Every line from the first one to the line containing "1.6), 'interior_panel', 'inner_white')" should be echoed exactly; leave out the rest.

### Available data

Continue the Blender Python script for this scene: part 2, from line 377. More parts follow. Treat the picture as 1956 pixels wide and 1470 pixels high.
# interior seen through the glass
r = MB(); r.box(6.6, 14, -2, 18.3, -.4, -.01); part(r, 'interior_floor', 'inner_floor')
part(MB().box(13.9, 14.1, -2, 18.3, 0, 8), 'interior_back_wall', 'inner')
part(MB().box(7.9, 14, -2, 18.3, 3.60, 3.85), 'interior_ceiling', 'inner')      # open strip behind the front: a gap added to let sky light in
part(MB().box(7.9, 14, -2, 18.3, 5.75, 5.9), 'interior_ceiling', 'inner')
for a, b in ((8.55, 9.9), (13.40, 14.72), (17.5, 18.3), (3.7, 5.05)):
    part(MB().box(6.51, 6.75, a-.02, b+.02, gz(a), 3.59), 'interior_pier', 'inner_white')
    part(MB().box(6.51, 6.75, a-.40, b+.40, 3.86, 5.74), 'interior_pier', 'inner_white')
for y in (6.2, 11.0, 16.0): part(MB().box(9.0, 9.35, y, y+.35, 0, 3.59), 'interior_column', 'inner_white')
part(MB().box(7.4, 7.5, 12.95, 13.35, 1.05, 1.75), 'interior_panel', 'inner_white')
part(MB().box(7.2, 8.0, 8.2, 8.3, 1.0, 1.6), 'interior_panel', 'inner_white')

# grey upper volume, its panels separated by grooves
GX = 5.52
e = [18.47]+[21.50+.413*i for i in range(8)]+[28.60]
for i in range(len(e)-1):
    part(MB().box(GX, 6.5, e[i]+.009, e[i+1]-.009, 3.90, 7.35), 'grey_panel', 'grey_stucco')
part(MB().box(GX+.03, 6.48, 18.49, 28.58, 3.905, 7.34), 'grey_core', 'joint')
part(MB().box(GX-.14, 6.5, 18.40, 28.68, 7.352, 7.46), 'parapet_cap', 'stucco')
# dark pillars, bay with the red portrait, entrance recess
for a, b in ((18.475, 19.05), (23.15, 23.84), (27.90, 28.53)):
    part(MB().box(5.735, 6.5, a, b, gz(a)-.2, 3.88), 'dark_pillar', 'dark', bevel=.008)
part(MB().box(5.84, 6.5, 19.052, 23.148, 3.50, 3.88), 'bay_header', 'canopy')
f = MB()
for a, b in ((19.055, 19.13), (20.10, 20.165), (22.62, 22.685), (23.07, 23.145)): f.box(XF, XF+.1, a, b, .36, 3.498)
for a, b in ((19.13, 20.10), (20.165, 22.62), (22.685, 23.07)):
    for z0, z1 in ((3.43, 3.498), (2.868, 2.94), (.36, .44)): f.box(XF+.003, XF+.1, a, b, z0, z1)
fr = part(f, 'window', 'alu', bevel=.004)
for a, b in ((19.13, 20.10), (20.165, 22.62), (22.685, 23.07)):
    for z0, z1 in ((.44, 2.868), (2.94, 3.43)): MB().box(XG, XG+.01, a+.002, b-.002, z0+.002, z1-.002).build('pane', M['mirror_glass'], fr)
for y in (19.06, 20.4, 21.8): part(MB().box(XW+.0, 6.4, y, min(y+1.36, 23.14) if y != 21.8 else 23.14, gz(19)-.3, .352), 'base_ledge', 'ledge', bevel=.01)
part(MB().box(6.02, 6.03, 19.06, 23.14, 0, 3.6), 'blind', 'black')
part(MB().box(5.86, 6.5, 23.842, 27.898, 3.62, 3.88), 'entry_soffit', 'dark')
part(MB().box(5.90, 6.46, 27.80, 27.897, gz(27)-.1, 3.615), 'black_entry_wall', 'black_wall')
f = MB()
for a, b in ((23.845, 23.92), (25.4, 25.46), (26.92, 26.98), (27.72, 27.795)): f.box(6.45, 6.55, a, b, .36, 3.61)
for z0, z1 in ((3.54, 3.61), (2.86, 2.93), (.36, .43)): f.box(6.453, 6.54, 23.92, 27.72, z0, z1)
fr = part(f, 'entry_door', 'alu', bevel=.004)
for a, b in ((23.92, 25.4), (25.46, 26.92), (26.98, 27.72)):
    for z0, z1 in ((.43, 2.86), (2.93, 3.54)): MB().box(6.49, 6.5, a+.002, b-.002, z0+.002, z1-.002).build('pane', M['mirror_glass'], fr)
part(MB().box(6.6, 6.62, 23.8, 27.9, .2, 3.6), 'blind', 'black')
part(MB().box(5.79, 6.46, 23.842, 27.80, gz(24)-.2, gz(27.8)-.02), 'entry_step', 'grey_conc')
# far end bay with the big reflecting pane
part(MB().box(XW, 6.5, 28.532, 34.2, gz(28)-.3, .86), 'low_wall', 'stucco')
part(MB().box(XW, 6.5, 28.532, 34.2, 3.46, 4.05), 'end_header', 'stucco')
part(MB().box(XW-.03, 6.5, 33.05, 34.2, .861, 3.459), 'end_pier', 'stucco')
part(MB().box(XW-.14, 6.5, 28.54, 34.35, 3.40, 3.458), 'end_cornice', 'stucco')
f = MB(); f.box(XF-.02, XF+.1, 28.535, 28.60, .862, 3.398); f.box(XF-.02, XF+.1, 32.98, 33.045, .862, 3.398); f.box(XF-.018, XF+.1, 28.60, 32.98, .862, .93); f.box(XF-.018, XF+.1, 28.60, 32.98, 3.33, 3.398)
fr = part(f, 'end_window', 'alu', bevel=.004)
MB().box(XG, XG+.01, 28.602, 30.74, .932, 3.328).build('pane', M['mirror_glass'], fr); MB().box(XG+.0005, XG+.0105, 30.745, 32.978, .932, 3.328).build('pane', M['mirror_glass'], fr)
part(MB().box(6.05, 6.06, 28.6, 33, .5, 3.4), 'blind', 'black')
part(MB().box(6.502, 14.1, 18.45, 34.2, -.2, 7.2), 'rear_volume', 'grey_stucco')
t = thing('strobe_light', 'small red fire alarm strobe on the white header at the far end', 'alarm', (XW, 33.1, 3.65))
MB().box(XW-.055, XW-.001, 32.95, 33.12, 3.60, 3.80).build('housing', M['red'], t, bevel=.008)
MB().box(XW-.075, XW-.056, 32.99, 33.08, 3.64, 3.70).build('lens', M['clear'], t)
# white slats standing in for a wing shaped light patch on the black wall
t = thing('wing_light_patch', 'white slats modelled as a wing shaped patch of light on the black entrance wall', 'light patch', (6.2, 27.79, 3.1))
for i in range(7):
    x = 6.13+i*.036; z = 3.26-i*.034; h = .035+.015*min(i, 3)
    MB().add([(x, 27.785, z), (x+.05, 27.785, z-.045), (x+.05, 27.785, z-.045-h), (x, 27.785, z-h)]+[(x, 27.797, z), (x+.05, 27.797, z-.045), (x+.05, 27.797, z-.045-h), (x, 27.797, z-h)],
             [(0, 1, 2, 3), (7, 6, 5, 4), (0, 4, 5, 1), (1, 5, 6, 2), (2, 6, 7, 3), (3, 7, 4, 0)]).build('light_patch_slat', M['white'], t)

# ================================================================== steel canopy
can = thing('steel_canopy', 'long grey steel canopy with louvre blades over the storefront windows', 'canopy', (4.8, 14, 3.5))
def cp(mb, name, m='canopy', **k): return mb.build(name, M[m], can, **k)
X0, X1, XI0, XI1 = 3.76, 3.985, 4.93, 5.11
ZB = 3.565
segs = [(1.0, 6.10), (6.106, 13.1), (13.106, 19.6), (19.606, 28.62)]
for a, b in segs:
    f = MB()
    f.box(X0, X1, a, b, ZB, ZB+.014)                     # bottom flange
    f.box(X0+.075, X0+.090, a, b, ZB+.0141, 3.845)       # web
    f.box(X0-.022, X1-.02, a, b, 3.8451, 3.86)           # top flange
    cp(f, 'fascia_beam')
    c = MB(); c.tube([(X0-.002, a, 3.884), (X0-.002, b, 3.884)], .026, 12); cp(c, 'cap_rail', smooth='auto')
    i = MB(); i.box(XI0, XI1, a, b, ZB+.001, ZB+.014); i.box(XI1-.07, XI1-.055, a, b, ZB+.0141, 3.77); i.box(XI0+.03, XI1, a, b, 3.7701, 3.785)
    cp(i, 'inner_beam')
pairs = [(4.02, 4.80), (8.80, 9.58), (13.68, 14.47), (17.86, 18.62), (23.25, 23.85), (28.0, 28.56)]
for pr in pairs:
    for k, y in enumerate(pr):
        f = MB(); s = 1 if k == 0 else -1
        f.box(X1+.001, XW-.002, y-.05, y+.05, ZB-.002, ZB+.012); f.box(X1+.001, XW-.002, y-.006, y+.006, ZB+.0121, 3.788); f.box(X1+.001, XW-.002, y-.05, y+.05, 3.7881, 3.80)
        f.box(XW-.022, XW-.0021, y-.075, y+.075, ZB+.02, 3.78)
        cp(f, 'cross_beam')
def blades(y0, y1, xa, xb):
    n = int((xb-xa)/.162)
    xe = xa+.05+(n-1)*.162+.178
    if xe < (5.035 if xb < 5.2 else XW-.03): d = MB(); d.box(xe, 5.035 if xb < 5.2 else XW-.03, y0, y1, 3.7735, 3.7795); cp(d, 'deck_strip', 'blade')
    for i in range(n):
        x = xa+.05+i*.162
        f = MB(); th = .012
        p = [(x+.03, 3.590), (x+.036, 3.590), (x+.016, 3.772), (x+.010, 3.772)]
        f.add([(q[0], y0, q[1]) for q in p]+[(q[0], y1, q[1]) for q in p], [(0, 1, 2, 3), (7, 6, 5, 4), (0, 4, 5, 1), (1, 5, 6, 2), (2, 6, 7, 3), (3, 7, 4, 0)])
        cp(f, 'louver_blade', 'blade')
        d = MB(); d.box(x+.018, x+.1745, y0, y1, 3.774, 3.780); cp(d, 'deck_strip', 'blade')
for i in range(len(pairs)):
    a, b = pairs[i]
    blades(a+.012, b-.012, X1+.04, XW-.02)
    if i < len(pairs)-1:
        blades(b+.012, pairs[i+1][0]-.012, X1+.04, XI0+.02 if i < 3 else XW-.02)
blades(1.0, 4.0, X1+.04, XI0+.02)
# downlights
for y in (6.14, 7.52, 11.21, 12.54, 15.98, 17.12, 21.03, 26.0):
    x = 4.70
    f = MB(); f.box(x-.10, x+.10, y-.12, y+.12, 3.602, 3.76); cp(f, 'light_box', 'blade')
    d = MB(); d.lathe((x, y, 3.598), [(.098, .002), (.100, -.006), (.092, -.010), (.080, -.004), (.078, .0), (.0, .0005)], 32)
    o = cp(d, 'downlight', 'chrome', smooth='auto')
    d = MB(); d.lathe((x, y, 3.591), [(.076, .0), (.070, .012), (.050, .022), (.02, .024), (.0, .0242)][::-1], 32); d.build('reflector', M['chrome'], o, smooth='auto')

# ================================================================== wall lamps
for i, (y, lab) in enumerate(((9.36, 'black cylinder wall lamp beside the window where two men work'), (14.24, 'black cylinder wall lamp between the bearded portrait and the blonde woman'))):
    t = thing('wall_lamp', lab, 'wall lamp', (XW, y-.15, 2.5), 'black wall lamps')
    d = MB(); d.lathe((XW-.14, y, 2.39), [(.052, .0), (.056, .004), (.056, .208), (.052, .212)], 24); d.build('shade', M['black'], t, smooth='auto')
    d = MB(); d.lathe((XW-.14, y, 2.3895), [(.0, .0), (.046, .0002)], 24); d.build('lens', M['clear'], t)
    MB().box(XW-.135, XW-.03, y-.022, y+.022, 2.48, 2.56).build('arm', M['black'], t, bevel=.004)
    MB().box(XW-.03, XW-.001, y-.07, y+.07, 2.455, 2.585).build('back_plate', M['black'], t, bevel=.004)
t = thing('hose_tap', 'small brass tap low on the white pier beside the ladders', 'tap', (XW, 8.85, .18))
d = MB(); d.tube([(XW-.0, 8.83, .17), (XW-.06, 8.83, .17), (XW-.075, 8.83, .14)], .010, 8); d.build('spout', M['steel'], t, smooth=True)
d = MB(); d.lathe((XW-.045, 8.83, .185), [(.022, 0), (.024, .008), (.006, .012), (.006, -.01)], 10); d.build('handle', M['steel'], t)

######

● **Solution to this exercise**:
Continue the Blender Python script for this scene: part 2, from line 377. More parts follow. Treat the picture as 1956 pixels wide and 1470 pixels high.
# interior seen through the glass
r = MB(); r.box(6.6, 14, -2, 18.3, -.4, -.01); part(r, 'interior_floor', 'inner_floor')
part(MB().box(13.9, 14.1, -2, 18.3, 0, 8), 'interior_back_wall', 'inner')
part(MB().box(7.9, 14, -2, 18.3, 3.60, 3.85), 'interior_ceiling', 'inner')      # open strip behind the front: a gap added to let sky light in
part(MB().box(7.9, 14, -2, 18.3, 5.75, 5.9), 'interior_ceiling', 'inner')
for a, b in ((8.55, 9.9), (13.40, 14.72), (17.5, 18.3), (3.7, 5.05)):
    part(MB().box(6.51, 6.75, a-.02, b+.02, gz(a), 3.59), 'interior_pier', 'inner_white')
    part(MB().box(6.51, 6.75, a-.40, b+.40, 3.86, 5.74), 'interior_pier', 'inner_white')
for y in (6.2, 11.0, 16.0): part(MB().box(9.0, 9.35, y, y+.35, 0, 3.59), 'interior_column', 'inner_white')
part(MB().box(7.4, 7.5, 12.95, 13.35, 1.05, 1.75), 'interior_panel', 'inner_white')
part(MB().box(7.2, 8.0, 8.2, 8.3, 1.0, 1.6), 'interior_panel', 'inner_white')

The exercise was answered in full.